Jun 27 - Knight Ridder/Tribune Business News - Joe Walker The Paducah Sun, Ky.

A public meeting Thursday will start a four-month process helping the Department of Energy decide whether to offer to buy contaminated private land near the Paducah Gaseous Diffusion Plant.

The 90-minute meeting starting at 6:30 p.m. will be held in the West Kentucky Wildlife Management Area clubhouse at 10535 Ogden Landing Road, north of the plant and 2.6 miles west of Grahamville.

DOE officials have hired the University of Kentucky-based Kentucky Research Consortium for Energy and Environment to conduct a study on the issue, mandated by Congress last fall. A draft report is due Sept. 15 and a final report.

The study sprang from a plant citizens' advisory board recommendation in March 2004. Consortium director Lindell Ormsbee briefed the advisory board June 15, saying his group will evaluate a range of land-cleanup alternatives in terms of cost and protecting public health and the environment. The information will be used by DOE in meeting the federal legislation, which requires studying whether a buyout "is in the best interest of taxpayers."

Among other things, the consortium will determine the cost-effectivness of buyouts or options, and where contaminated groundwater might flow once the plant closes starting early next decade.

The report is to consider methods of buying the land, if residents are interested, while allowing them to continue living on the property for now but eventually transferring full title to DOE. Other possibilities are implementing deed restrictions on water usage and buying water or mineral rights.

Although it is unclear how much the property is worth, economic development officials estimated four years ago that such a buyout would cost $15 million.

The study area consists of 9,500 acres containing an estimated 10 billion gallons of contaminated groundwater flowing from the plant to the Ohio River. Besides pumping and treating groundwater and cleaning up contamination, DOE spends $70,000 to $100,000 a year providing municipal water to 121 homes and businesses in the polluted area.

Plant neighbors have received free water since traces of trichloroethylene contamination were found in a few wells in 1988. TCE, once liberally used as a degreaser at the plant, is the chief groundwater pollutant.

Some who live near the plant have expressed skepticism. Advisory board member Linda Long, who lives on Ogden Landing Road just north of the plant, said she doubts the federal government could possibly offer her and her neighbors enough money to give up the land they have lived on for decades. Wells at her home and at the management area clubhouse are contaminated.

The consortium was formed in September 2003 to improve environmental cleanup at the plant.

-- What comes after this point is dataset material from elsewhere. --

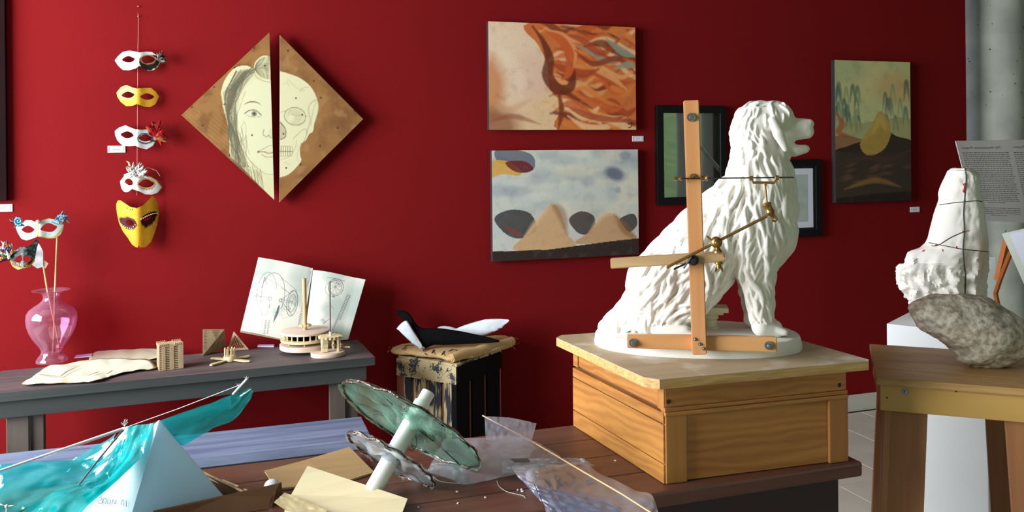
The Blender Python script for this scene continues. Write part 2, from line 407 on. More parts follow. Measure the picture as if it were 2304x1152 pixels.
# each painting is a plain stand-in: strokes and fields of the same colours
def paint_flame(P):
    P = P*np.array([330., 245.]); p = Paint(P, (226, 190, 150))
    p.blob((40, 90), 110, 130, (232, 205, 180), .8); p.blob((90, 120), 60, 70, (222, 178, 160), .5); p.blob((0, 150), 45, 90, (196, 120, 62), .8); p.blob((10, 240), 70, 60, (140, 80, 52), .8)
    p.poly([(88, 0), (330, 0), (330, 245), (150, 245), (160, 190), (132, 150), (128, 95), (108, 50)], (206, 112, 56))
    rnd = random.Random(3)
    pal = [(222, 124, 60), (232, 160, 100), (170, 66, 34), (120, 46, 28), (206, 96, 46), (238, 190, 140), (190, 84, 40), (146, 152, 132)]
    for k in range(75):
        y = rnd.uniform(-30, 250); x = rnd.uniform(110, 250); L = rnd.uniform(60, 150); s = rnd.uniform(-.2, .35); w = rnd.uniform(8, 26)
        q = [(x, y+s*60-12), (x+L*.3, y+rnd.uniform(-14, 4)), (x+L*.65, y+rnd.uniform(0, 26)), (x+L, y+s*L+rnd.uniform(-12, 12))]
        p.line(q, w, rnd.choice(pal[:7] if k % 6 else pal), .85, taper=True, soft=5)
    for q, w, c in (([(96, 8), (118, 40), (132, 80), (128, 120), (150, 150), (178, 146), (184, 108), (170, 70)], 26, (104, 40, 26)), ([(110, 10), (150, 30), (178, 60), (176, 110), (160, 128)], 24, (204, 92, 44)),
                    ([(120, 14), (165, 24), (190, 60), (186, 100)], 9, (232, 150, 92)), ([(150, 150), (158, 200), (150, 245)], 12, (122, 52, 30)), ([(190, 60), (230, 90), (290, 76), (330, 110)], 14, (146, 60, 32)),
                    ([(170, 190), (230, 215), (330, 226)], 16, (176, 78, 46)), ([(262, 30), (300, 60), (330, 70)], 18, (140, 148, 128)), ([(280, 100), (312, 90), (330, 96)], 16, (150, 154, 130))):
        p.line(q, w, c, .9, taper=True, soft=4)
    p.line([(8, 186), (40, 200), (90, 176)], 16, (206, 150, 120), .5, taper=True, soft=8); p.line([(20, 60), (60, 110), (70, 170)], 30, (238, 214, 188), .5, taper=True, soft=14); p.line([(2, 226), (50, 214), (110, 232)], 12, (150, 70, 58), .6, taper=True, soft=5)
    p.line([(312, 232), (320, 228), (318, 238), (312, 240)], 2, (70, 34, 24))
    p.fbm(.05, (120, 60, 40), .18, .1, .8, 4.0); return p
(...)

It was funded with a 4-year, $5 million dollar federal earmark through U.S. Sen. Mitch McConnell.

Advisory board member John Anderson said the work is less comprehensive than what was proposed by the Paducah Area Community Reuse Organization, an economic development group that he directs. PACRO had called for an independent study of various uses of the plant once it closes starting in 2010, including the buyout scenario.